Where the patentee provides sufficient and effective guarantee to a people’s court and requests continuous execution of the judgment or mediation statement mentioned in the preceding paragraph, the people’s court shall continue the execution; where the infringer provides sufficient and effective counter guarantee to the people’s court and requests staying the execution, the people’s court shall approve the request of the infringer. Where the effective judgment of the people’s court does not revoke the decision of declaring the patent invalid, the patentee shall compensate for the loss caused by the continued execution to the infringer; where the decision of declaring the patent invalid is revoked by an effective judgment of the court and the patent is still valid, the people’s courts may execute the counter guarantee property directly in accordance with the judgment or mediation statement mentioned in the preceding paragraph.
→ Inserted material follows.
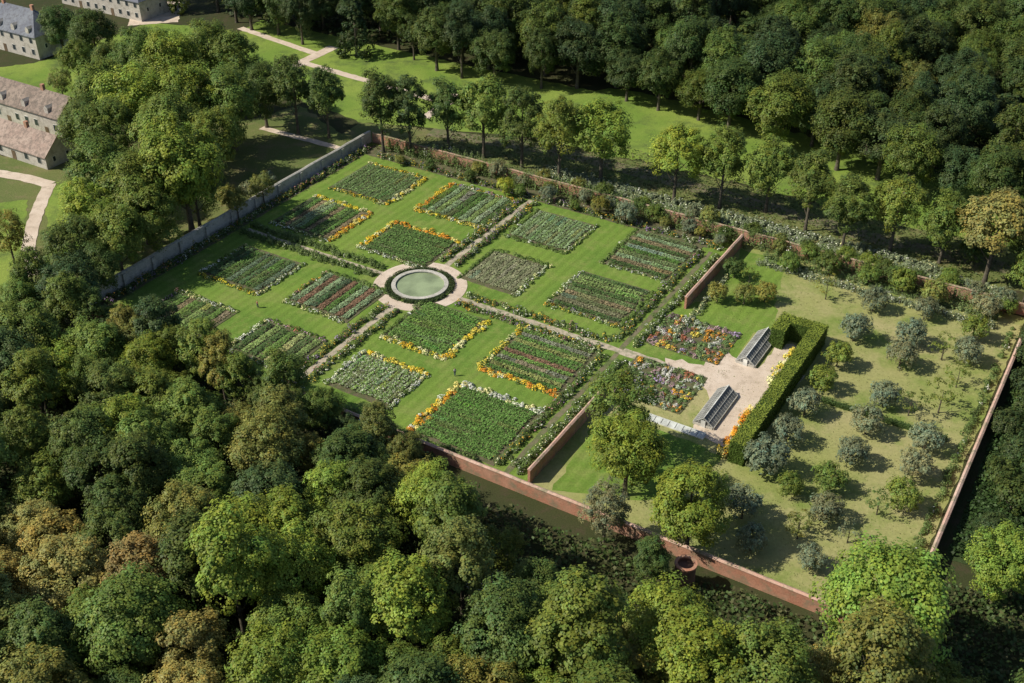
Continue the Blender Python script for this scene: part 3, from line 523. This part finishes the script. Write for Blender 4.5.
rows=[[(768,456,7),(788,430,5.4),(806,402,5.4),(823,378,5.2),(839,354,5.4),(856,327,6),(875,299,5.4)],
 [(744,503,6),(790,484,4.2),(830,478,5.2),(853,451,5.4),(868,420,5.6),(885,394,5.2),(902,354,5.8),(912,332,5.8),(926,308,5)],
 [(800,520,3.4),(826,508,5.2),(903,494,5.6),(915,464,5.6),(927,438,5.4),(968,350,5.4),(976,328,5.4),(986,306,5.4),(1003,298,5)],
 [(752,538,4.8),(812,558,4.4),(850,530,3.6)]]
rn=['the orchard row beside the hedge','the middle orchard row','the right orchard row','the near orchard corner']
for R_,n_ in zip(rows,rn):
    for i,(px,py,d) in enumerate(R_): tree(px,py,'orch' if d>3.7 else 'thin',d*1.1,'grey green' if random.random()<.85 else 'mid green',n_,'orchard_tree')
for px,py,d,k in [(943,394,6,'thin'),(912,400,5,'thin'),(945,345,5,'thin'),(960,372,5,'thin'),(800,524,4.5,'thin'),(880,500,4.5,'thin'),(735,268,5,'orch'),(718,292,5,'orch'),(745,294,5,'orch'),(766,292,5,'orch'),(790,262,5,'orch'),(830,262,6,'orch'),(828,285,5,'thin'),(905,280,6,'orch'),(935,292,6,'orch'),(870,275,5,'orch'),(975,250,7,'orch'),(750,275,4,'thin')]:
    tree(px,py,k,d,random.choice(['olive green','mid green','dark green']),'the upper orchard','orchard_tree')
for px,py,d in [(548,193,4.5),(575,205,3),(600,205,5),(626,212,6),(665,222,3),(700,232,3),(400,160,3),(430,165,3),(470,176,3.4),(250,190,5),(228,196,6),(268,180,5),(690,226,4),(640,205,4),(720,240,3),(520,190,3.5),(585,196,4),(655,212,4.5),(780,246,4),(810,252,4.5),(850,258,4),(885,268,4.5),(950,276,4.5)]:
    tree(px,py,'orch',d,random.choice(['olive green','mid green','dark green','grey green']),'the far garden border','orchard_tree')
u=-18.0
while u<106:
    x,y=W(u,random.choice([50.6,54.0])); tree_w(x,y,'orch',random.uniform(3.2,5.4),random.choice(['olive green','mid green','dark green','grey green']),'the shrub line along far wall','shrub',cat='shrub',hk=random.uniform(.8,1.1)); u+=random.uniform(3,7)
u=-56.0
while u<34:
    sm=.75 if u>16 else 1
    x,y=W(u,random.uniform(-50.8,-48.2)); d=random.uniform(6.0,8.4)*sm
    tree_w(x,y,random.choice(['broad','broad','tall']),d,random.choice(['dark green','mid green','mid green','olive green','bluish green']),'the edge behind the near wall','broadleaf_tree'); u+=random.uniform(3.2,4.8)
zones=[(40,545,65,'golden olive'),(105,610,70,'golden olive'),(20,520,35,'golden olive'),(150,565,35,'orange brown'),(392,560,40,'golden olive'),(420,590,40,'olive green'),(230,650,60,'golden olive'),(655,615,50,'olive green'),(745,655,45,'orange brown'),(700,615,45,'golden olive'),(800,660,55,'golden olive'),(10,640,60,'olive green'),
 (260,548,50,'bright green'),(485,660,55,'bright green'),(300,650,50,'bright green'),(430,530,40,'mid green'),(180,420,55,'mid green'),(60,360,50,'mid green'),(950,600,50,'olive green'),(330,460,60,'dark green'),(520,600,60,'dark green'),(100,440,60,'dark green'),(1010,600,60,'yellow green'),(60,450,50,'mid green'),(330,600,50,'mid green')]
def zonecol(px,py,base):
    best=None;bd=1
    for a,b,r,c in zones:
        q=math.hypot(px-a,py-b)/r
        if q<bd: bd=q;best=c
    if best and random.random()<.7: return best
    return random.choices(base[0],base[1])[0]
tree(888,600,'broad',16,'bright green','the right near wood','broadleaf_tree'); tree(1005,560,'broad',10,'bright green','the right near wood','broadleaf_tree')
FG=[(-50,310),(60,318),(140,340),(220,385),(320,418),(400,452),(450,490),(560,556),(640,602),(720,642),(830,642),(850,612),(930,604),(1000,600),(1080,560),(1080,750),(-50,750)]
for x,y in scatter(FG,11.0,6.6,14000,.75,[(490,575,22),(683,580,26)],lambda x,y: toUV(x,y)[1]<-51 or toUV(x,y)[0]<-56):
    px,py=PX(x,y,11.0); edge=min(math.hypot(px-a,py-b) for a,b in FG[:14])<28
    k=random.choices(['broad','tall','airy'],[.66,.2,.14])[0]; d=random.uniform(8.2,13.5)*(.76 if edge else 1)*(1 if k=='broad' else .85)
    reg='the left near wood' if px<330 else ('the middle near wood' if px<640 else 'the right near wood')
    tree_w(x,y,k,d,zonecol(px,py,(['dark green','mid green','bluish green','olive green','bright green'],[.26,.38,.08,.15,.13])),reg,'broadleaf_tree',hk=random.uniform(.82,1.1))
BG=[(150,-30),(1080,-30),(1080,197),(1024,182),(900,151),(800,112),(700,79),(620,62),(560,51),(480,44),(380,26),(300,8),(230,-12)]
for x,y in scatter(BG,12,9.6,9000,.8):
    px,py=PX(x,y,12); k=random.choices(['broad','tall','cone'],[.74,.21,.05])[0]; d=random.uniform(11,17)*(1 if k=='broad' else .75)
    reg='the left far wood' if px<450 else ('the middle far wood' if px<760 else 'the right far wood')
    tree_w(x,y,k,d,random.choices(['dark green','bluish green','mid green','olive green'],[.48,.33,.15,.04])[0],reg,'broadleaf_tree' if k!='cone' else 'conifer_tree',hk=random.uniform(.85,1.15),dim=.78)  # bluish share puts the distance haze into the far crown colours
RS=[(1000,430),(1035,330),(1090,300),(1090,560),(965,575),(975,520)]
for x,y in scatter(RS,2,5,900,.6):
    tree_w(x,y,'orch',random.uniform(5,7.5),random.choice(['dark green','bluish green']),'the ivy outside orchard wall','shrub','low',cat='shrub',dim=.7)
for x,y in scatter([(940,225),(1080,240),(1080,300),(1000,285),(950,270)],5,6,300,.7):
    tree_w(x,y,'airy',random.uniform(6,9),random.choice(['mid green','olive green','dark green']),'the corner beyond the orchard','broadleaf_tree')
from collections import defaultdict
D=defaultdict(list)
ORD=['leftmost','second','third','fourth','fifth','sixth','seventh','eighth','ninth','tenth','eleventh','twelfth','thirteenth','fourteenth','fifteenth','sixteenth','seventeenth','eighteenth','nineteenth','twentieth']
for t in TREES: D[(t['reg'],t['col'],t['form'],t['cat'])].append(t)
for (reg,cn,fm,cat),L in D.items():
    nb=min(5,max(1,math.ceil(len(L)/9))); L.sort(key=lambda t:t['py']); bands=[L[i*len(L)//nb:(i+1)*len(L)//nb] for i in range(nb)]
    bw={1:[''],2:['upper ','lower '],3:['upper ','middle ','lower '],4:['topmost ','upper ','lower ','lowest '],5:['topmost ','upper ','middle ','lower ','lowest ']}[nb]
    for bi,bd in enumerate(bands):
        bd.sort(key=lambda t:t['px'])
        for i,t in enumerate(bd):
            od=ORD[min(i,19)]
            lab=f"{bw[bi]}{fm} {cn} {cat} in {reg}" if len(bd)==1 else f"{od} from left of {bw[bi]}{fm} {cn} {cat}s in {reg}"
            t['o']['label']=lab.replace('leftmost from left','leftmost').replace('in the edge','at the edge'); t['o']['group']=(cat+'s in '+reg)
# ---------------------------------------------------------------- ground cover stuff
def stuff(n,poly,z,cnt,ls,hmax,cols,label,cat):
    pts=[G(*p) for p in poly]; xs=[p[0] for p in pts]; ys=[p[1] for p in pts]; X=rng.uniform(min(xs),max(xs),cnt*3); Y=rng.uniform(min(ys),max(ys),cnt*3)
    k=np.array([inpoly(a,b,pts) for a,b in zip(X,Y)]); X,Y=X[k][:cnt],Y[k][:cnt]; m=len(X)
    f=.5+.5*np.sin(X*.5+np.sin(Y*.33)*2)*np.sin(Y*.47+1); Z=(.3+.7*rng.uniform(0,1,m))*hmax*(.15+f)+z
    P=np.stack([X,Y,Z],1); ci=rng.integers(0,len(cols),m); cc=np.array(cols)[ci]*rng.uniform(.6,1.3,(m,1))
    o=link(n,quadmesh(n,cards(P,sph(m)*.6+np.array([0,0,.7]),rng.uniform(.6,1.4,m)*ls),cc,M_leaf)); tag(o,label,cat,None,'stuff')
stuff('undergrowth',[(-60,335),(140,352),(330,430),(450,498),(560,534),(810,620),(1080,570),(1080,760),(-60,760)],0,60000,.6,3,[(.07,.115,.035),(.095,.145,.042),(.115,.12,.05)],'dark leafy undergrowth beneath the near wood','undergrowth')
stuff('undergrowth',[(230,18),(480,58),(620,76),(800,122),(1080,198),(1080,-10),(200,-10)],0,28000,1.2,3,[(.06,.095,.033),(.075,.11,.04)],'dark leafy undergrowth beneath the far wood','undergrowth')
stuff('ivy_cover',[(948,556),(1030,335),(1100,330),(1100,600)],0,14000,.5,1.5,[(.045,.085,.027),(.065,.12,.035)],'dark creeping cover right of the orchard wall','ground cover')
stuff('long_grass',[(595,500),(640,440),(760,250),(1010,290),(930,545),(820,600)],.03,7000,.2,.12,[(.27,.29,.1),(.33,.31,.15),(.2,.26,.07)],'tufts of dry long grass across the orchard','grass')
stuff('meadow_grass',[(335,140),(560,130),(900,220),(1080,270),(1080,300),(742,236)],.03,16000,.45,.4,[(.15,.20,.055),(.19,.19,.07),(.10,.145,.045)],'rough grass beyond the far garden wall','grass')
# ---------------------------------------------------------------- people
def person(px,py,label,shirt,rz):
    x,y=G(px,py); r=empty('person',x,y,.05,rz); tag(r,label,'person')
    def skin(n,V,E,R,mat):
        me=bpy.data.meshes.new(n); me.from_pydata(V,E,[]); o=link(n,me,r,mat); m=o.modifiers.new('s','SKIN'); m.use_smooth_shade=True
        for i,q in enumerate(R): me.skin_vertices[0].data[i].radius=(q,q)
        me.skin_vertices[0].data[0].use_root=True; o.modifiers.new('u','SUBSURF').levels=1
        o.modifiers['u'].render_levels=1
    V=[(0,0,.95),(0,0,1.2),(0,0,1.42),(0,0,1.52),(0,.02,1.66),(.19,0,1.38),(.24,.03,1.12),(.22,.12,.9),(-.19,0,1.38),(-.24,-.03,1.12),(-.22,.05,.88),(.1,0,.88),(.12,.12,.48),(.12,.02,.08),(.12,.14,.04),(-.1,0,.88),(-.12,-.08,.48),(-.12,-.2,.08),(-.12,-.08,.04)]
    E=[(0,1),(1,2),(2,3),(3,4),(2,5),(5,6),(6,7),(2,8),(8,9),(9,10),(0,11),(11,12),(12,13),(13,14),(0,15),(15,16),(16,17),(17,18)]
    skin('body',V,E,[.13,.13,.12,.055,.1,.055,.04,.03,.055,.04,.03,.08,.06,.045,.04,.08,.06,.045,.04],M_skin)
    skin('shirt',[V[i] for i in (0,1,2,5,6,8,9)],[(0,1),(1,2),(2,3),(3,4),(2,5),(5,6)],[.16,.16,.15,.075,.06,.075,.06],shirt)
    skin('trousers',[V[i] for i in (0,11,12,13,15,16,17)],[(0,1),(1,2),(2,3),(0,4),(4,5),(5,6)],[.155,.1,.08,.065,.1,.08,.065],M_trou)
    skin('hair',[(0,-.02,1.68),(0,-.03,1.74)],[(0,1)],[.11,.08],M_hair)
person(455,376,'person in pale shirt on the lawn below the pond',M_shirt,.4); person(258,308,'person in red shirt on the lawn left of the pond',M_shirt2,2)
# ---------------------------------------------------------------- light, world, camera
sd=Vector((-.98,-.10,0)).normalized(); el=math.radians(43)
sun=bpy.data.lights.new('sun','SUN'); sun.energy=5; sun.angle=math.radians(.5); sun.color=(1,.94,.78)
so=bpy.data.objects.new('sun',sun); C.objects.link(so); dirv=Vector((-sd.x*math.cos(el),-sd.y*math.cos(el),-math.sin(el))); so.rotation_euler=dirv.to_track_quat('-Z','Y').to_euler()
w=bpy.data.worlds.new('World'); bpy.context.scene.world=w; w.use_nodes=True; nt=w.node_tree
sk=nt.nodes.new('ShaderNodeTexSky'); sk.sky_type='NISHITA'; sk.sun_disc=False; sk.sun_elevation=el; sk.sun_rotation=math.atan2(sd.x,sd.y)
bg=nt.nodes['Background']; nt.links.new(sk.outputs[0],bg.inputs[0]); bg.inputs[1].default_value=.085
cam=bpy.data.cameras.new('camera'); co=bpy.data.objects.new('camera',cam); C.objects.link(co); co.location=(0,0,CH); co.rotation_euler=(math.radians(90-34),0,0)
cam.lens=F/1024*36; cam.sensor_width=36; cam.clip_end=6000; bpy.context.scene.camera=co
s=bpy.context.scene; s.view_settings.view_transform='Standard'; s.view_settings.look='None'; s.view_settings.exposure=0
Rule 30 Where no administrative lawsuit is instituted before the people’s courts against the decision of declaring a patent invalid within the statutory period or an effective judgment for the administrative lawsuit does not revoke the decision, if a party applies, based on the invalidation decision and according to law, for a retrial, and requests revocation of a patent infringement judgment or a mediation statement which has been issued by a people’s court before the declaration of invalidation of the patent but has not been executed, the people’s courts shall review the case for the retrial. If a party applies, based on the invalidation decision and according to law, for terminating the execution of a patent infringement judgment or a mediation statement which has been issued by a people’s courts before the declaration of invalidation of the patent but has not yet been executed, the people’s courts shall rule to terminate the execution.
Rule 31 This Interpretation shall enter into force on April 1, 2016. Where relevant judicial Interpretations promulgated previously by the Supreme People’s Court are inconsistent with this Interpretation, this Interpretation shall prevail.